The Carney government’s signature legislation in its first post-election session of Parliament—Bill C-5, known as the Building Canada Act—recently passed the Senate for final approval, and is now law. It gives the government unprecedented powers and will likely make Canada even less attractive to investment than it is now, making a bad situation even worse.

Over the past 10 years, Canada has increasingly become known as a country that is un-investable, where it’s nearly impossible to get large and important projects, from pipelines to mines, approved. Even simple single-site redevelopment projects can take a decade to receive rezoning approval. It’s one of the primary reasons why Canada has experienced a mass exodus of investment capital, some $387 billion from 2015 to 2023. And from 2014 to 2023, the latest year of comparable data, investment per worker (excluding residential construction and adjusted for inflation) dropped by 19.3 per cent, from $20,310 to $16,386 (in 2017 dollars).

In theory, Bill C-5 will help speed up the approval process for projects deemed to be in the “national interest.” But the cabinet (and in practical terms, the prime minister) will determine the “national interest,” not the private sector. The bill also allows the cabinet to override existing laws, regulations and guidelines to facilitate investment and the building of projects such as pipelines, mines and power transmission lines. At a time when Canada is known for not being able to get large projects done, many are applauding this new approach, and indeed the bill passed with the support of the Opposition Conservatives.

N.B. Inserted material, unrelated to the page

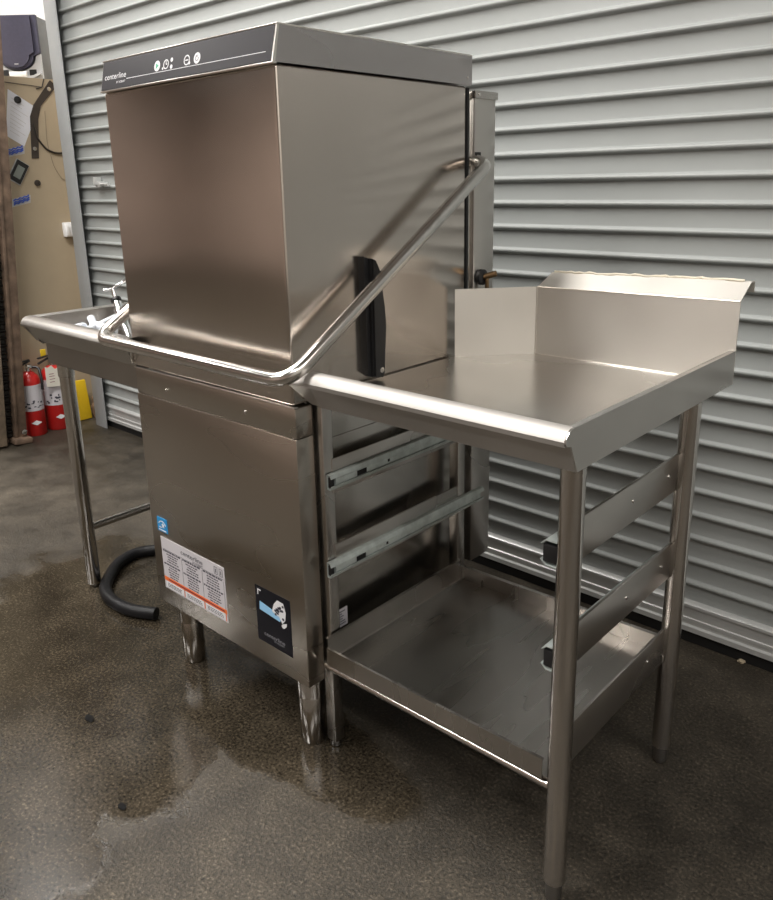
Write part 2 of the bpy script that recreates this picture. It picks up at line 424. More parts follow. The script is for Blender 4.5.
# control head
b = MB(); b.prism([(.010, 1.492), (-.004, 1.430), (.572, 1.430), (.572, 1.492)], 'x', -.589, -.002); head = b.build('control_head', 'cap', dw)
b = MB(); b.box(-.590, -.001, -.006, .004, 1.4268, 1.4305, .001); b.box(-.590, -.001, .008, .573, 1.4905, 1.4935, .001)
b.prism([(.0095, 1.4925), (-.0055, 1.4300), (.001, 1.4300), (.0145, 1.4925)], 'x', -.0055, -.001)
b.build('trim_strip', 'seam', head)
o0 = Vector((-.585, -.0042, 1.4312)); u = Vector((1, 0, 0)); v = Vector((0, .014, .062)).normalized(); n = u.cross(v)
b = MB(); b.rect(o0, u, v, n, 0, .5795, 0, .0600, .0012); ov = b.build('control_panel', 'overlay', head)
def cp(x, z): return (x - o0.x, (z - o0.z) / v.z)
o1 = o0 + n * .0012
b = MB(); q = cp(-.573, 1.4515); b.text('centerline', o1 + u * q[0] + v * q[1], u, v * .78, n, .088)
q = cp(-.522, 1.4412); b.text('BY HOBART', o1 + u * q[0] + v * q[1], u, v, n, .036)
q0 = cp(-.482, 1.4470); q1 = cp(-.022, 1.4470); b.rect(o1, u, v, n, q0[0], q1[0], q0[1], q0[1] + .0011, .0003)
b.build('lettering', 'white', ov)
def disc(bm_, x, z, r, t=.0003, mat=0, seg=22):
    q = cp(x, z); bm_.quad(o1, u, v, n, [(q[0] + r * math.cos(2 * math.pi * k / seg), q[1] + r * math.sin(2 * math.pi * k / seg)) for k in range(seg)], t, mat)
def ringp(bm_, x, z, r, w, mat=0, seg=24):
    q = cp(x, z)
    for k in range(seg):
        a0, a1 = 2 * math.pi * k / seg, 2 * math.pi * (k + 1) / seg
        bm_.quad(o1, u, v, n, [(q[0] + rr * math.cos(a), q[1] + rr * math.sin(a)) for rr, a in ((r, a0), (r, a1), (r - w, a1), (r - w, a0))], .0003, mat)
b = MB(); disc(b, -.366, 1.460, .0105); q = cp(-.366, 1.460)
b.quad(o1 + n * .0004, u, v, n, [(q[0] - .004, q[1] - .0058), (q[0] + .006, q[1]), (q[0] - .004, q[1] + .0058)], .0003, 1); b.build('start_button', ['white', 'green'], ov)
b = MB(); ringp(b, -.334, 1.460, .0095, .0022); q = cp(-.334, 1.460); b.rect(o1, u, v, n, q[0] - .001, q[0] + .001, q[1], q[1] + .006, .0003); b.rect(o1, u, v, n, q[0], q[0] + .004, q[1] - .001, q[1] + .001, .0003)
disc(b, -.345, 1.453, .0025); b.build('cycle_button', 'white', ov)
b = MB(); disc(b, -.3145, 1.4665, .0042, seg=14); disc(b, -.3145, 1.4535, .0042, seg=14); b.build('indicator_light', 'white', ov)
b = MB(); ringp(b, -.262, 1.460, .0098, .0022); q = cp(-.262, 1.460); b.rect(o1, u, v, n, q[0] - .005, q[0] + .005, q[1] - .001, q[1] + .001, .0003); disc(b, -.253, 1.454, .0032); b.build('drain_button', 'white', ov)
b = MB(); disc(b, -.228, 1.460, .0105); q = cp(-.228, 1.460); b.rect(o1 + n * .0004, u, v, n, q[0] - .0009, q[0] + .0009, q[1] + .001, q[1] + .0062, .0003, 1)
for k in range(14):
    a0 = R(50 + k * 280 / 14 + 40); a1 = R(50 + (k + 1) * 280 / 14 + 40)
    b.quad(o1 + n * .0004, u, v, n, [(q[0] + r_ * math.cos(a), q[1] + r_ * math.sin(a)) for r_, a in ((.0055, a0), (.0055, a1), (.0042, a1), (.0042, a0))], .0003, 1)
b.build('power_button', ['white', 'greyprint'], ov)
b = MB(); b.lathe([(.0028, 0), (.0028, .001), (.0018, .002)], (-.0022, .556, 1.446), (1, 0, 0), 12); b.build('screw', 'screw', head)
# rear columns
for x0, x1 in ((-.050, .000), (-.638, -.588)):
    b = MB(); b.box(x0, x1, .581, .664, .250, 1.412, .003); c_ = b.build('rear_column', 'steel', dw)
    b = MB(); b.box(x0, x1 + .004, .578, .668, 1.404, 1.421, .002); b.build('column_cap', 'side', c_)
    if x0 > -.2:
        b = MB(); b.lathe([(.004, 0), (.004, .002), (.002, .003)], (x1 + .004, .592, 1.4125), (1, 0, 0), 12); b.build('screw', 'screw', c_)
        v_ = MB(); v_.lathe([(.016, 0), (.019, .004), (.019, .012), (.010, .015)], (x1, .606, 1.000), (1, 0, 0), 20)
        vv = v_.build('latch_knob', 'black', c_)
        v_ = MB(); v_.cyl((x1 + .012, .606, 1.000), (x1 + .040, .622, 1.010), .0075, 16, .002); v_.cyl((x1 + .020, .610, 1.002), (x1 + .020, .610, .968), .005, 12); v_.build('latch_pin', 'brass', vv)
# stickers on the front
ux, vz, ny = Vector((1, 0, 0)), Vector((0, 0, 1)), Vector((0, -1, 0))
o = Vector((-.546, 0, .227)); W, Hh = .266, .144
b = MB(); b.rect(o, ux, vz, ny, 0, W, 0, Hh, .0006); lb = b.build('instruction_label', 'label', dw)
o1_ = o + ny * .0007
b = MB(); b.text('centerline', o1_ + ux * .088 + vz * .122, ux, vz * .78, ny, .092); b.text('BY HOBART', o1_ + ux * .138 + vz * .1135, ux, vz, ny, .042)
rng = random.Random(3)
cols3 = [(.006, .086), (.092, .172), (.178, .258)]
def scribble(x0, x1, z, h):
    x = x0
    while x < x1 - .004:
        w = rng.uniform(.004, .012); w = min(w, x1 - x); b.rect(o1_, ux, vz, ny, x, x + w, z, z + h, .0003); x += w + .0025
for (a, c) in cols3:
    z = .106
    for ln in range(11):
        if ln in (0, 5): scribble(a, c - .004, z, .0042)
        else:
            ind = rng.uniform(.012, .022); scribble(a + ind, c - ind, z, .0028)
        z -= .0068 if ln not in (4,) else .0090
    b.rect(o1_, ux, vz, ny, c + .002, c + .0026, .004, .108, .0003)
b.rect(o1_, ux, vz, ny, .004, W - .004, .1118, .1124, .0003)
for x in (.226, .246):
    b.rect(o1_, ux, vz, ny, x, x + .0012, .117, .136, .0003); b.rect(o1_, ux, vz, ny, x + .012, x + .0132, .117, .136, .0003)
    b.rect(o1_, ux, vz, ny, x, x + .013, .117, .118, .0003); b.rect(o1_, ux, vz, ny, x, x + .013, .135, .136, .0003); b.rect(o1_, ux, vz, ny, x + .005, x + .008, .121, .131, .0003)
b.build('label_print', 'ink', lb)
b = MB()
b.rect(o1_, ux, vz, ny, .001, W - .001, .0225, .0335, .0003)
for (a, c) in cols3: b.rect(o1_, ux, vz, ny, c + .001, c + .004, .003, .024, .0003)
b.build('orange_band', 'orange', lb)
b = MB(); b.rect(o1_ + ny * .0004, ux, vz, ny, .02, W - .01, .0265, .0295, .0002)
b.build('label_band_text', 'maroon', lb)
for (a, c) in cols3:
    b = MB(); b.rect(o1_, ux, vz, ny, a + .001, c - .001, .003, .0205, .0003); b.build('label_footer', 'white', lb)
for (a, c) in cols3:
    b = MB()
    for z in (.0075, .0115, .0155): scribble(a + .008, c - .008, z, .0016)
    for p in range(len(b.v)): b.v[p] = (b.v[p][0], b.v[p][1] - .0004, b.v[p][2])
    b.build('label_footer_print', 'ink', lb)
o = Vector((-.166, 0, .234)); W, Hh = .118, .138
b = MB(); b.rect(o, ux, vz, ny, 0, W, 0, Hh, .0006); lb = b.build('black_label', 'blacklabel', dw); o1_ = o + ny * .0007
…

But basically, it will allow the cabinet to go around nearly every existing hurdle impeding or preventing large project developments, and the list of hurdles is extensive: Bill C-69 (which governs the approval process for large infrastructure projects including pipelines), Bill C-48 (which effectively bans oil tankers off the west coast), the federal cap on greenhouse gas emissions for only the oil and gas sector (which effectively means a cap or even reductions in production), a quasi carbon tax on fuel (called the Clean Fuels Standard), and so on.

Bill C-5 will not change any of these problematic laws and regulations. It simply will allow the cabinet to choose when and where they’re applied. This is cronyism at its worst and opens up the Carney government to significant risks of favouritism and even corruption.

Consider firms interested in pursuing large projects. If the bill becomes the law of the land, there won’t be a new, better and more transparent process to follow that improves the general economic environment for all entrepreneurs and businesses. Instead, there will be a cabinet (i.e. politicians) with new extraordinary powers that firms can lobby to convince that their project is in the “national interest.”

Indeed, according to some reports, some senators are referring to Bill C-5 as the “trust me” law, meaning that because there aren’t enough details and guardrails within the legislation, senators who vote in favour are effectively “trusting” Prime Minister Carney and his cabinet to do the right thing, effectively and consistently over time.

Consider the ambiguity in the legislation and how it empowers discretionary decisions by the cabinet. According to the legislation, cabinet “may consider any factor” it “considers relevant, including the extent to which the project can… strengthen Canada’s autonomy, resilience and security” or “provide economic benefits to Canada” or “advance the interests of Indigenous peoples” or “contribute to clean growth and to meeting Canada’s objectives with respect to climate change.”

With this type of “criteria,” nearly anything cabinet or the prime minister can dream up could be deemed in the “national interest” and therefore provide the prime minister with unprecedented and near unilateral powers.

In the preamble to the legislation, the government said it wants an accelerated approval process, which “enhances regulatory certainty and investor confidence.” In all likelihood, Bill C-5 will do the opposite. It will put more power in the hands of a very few in government, lead to cronyism, risks outright corruption, and make Canada even less attractive to investment.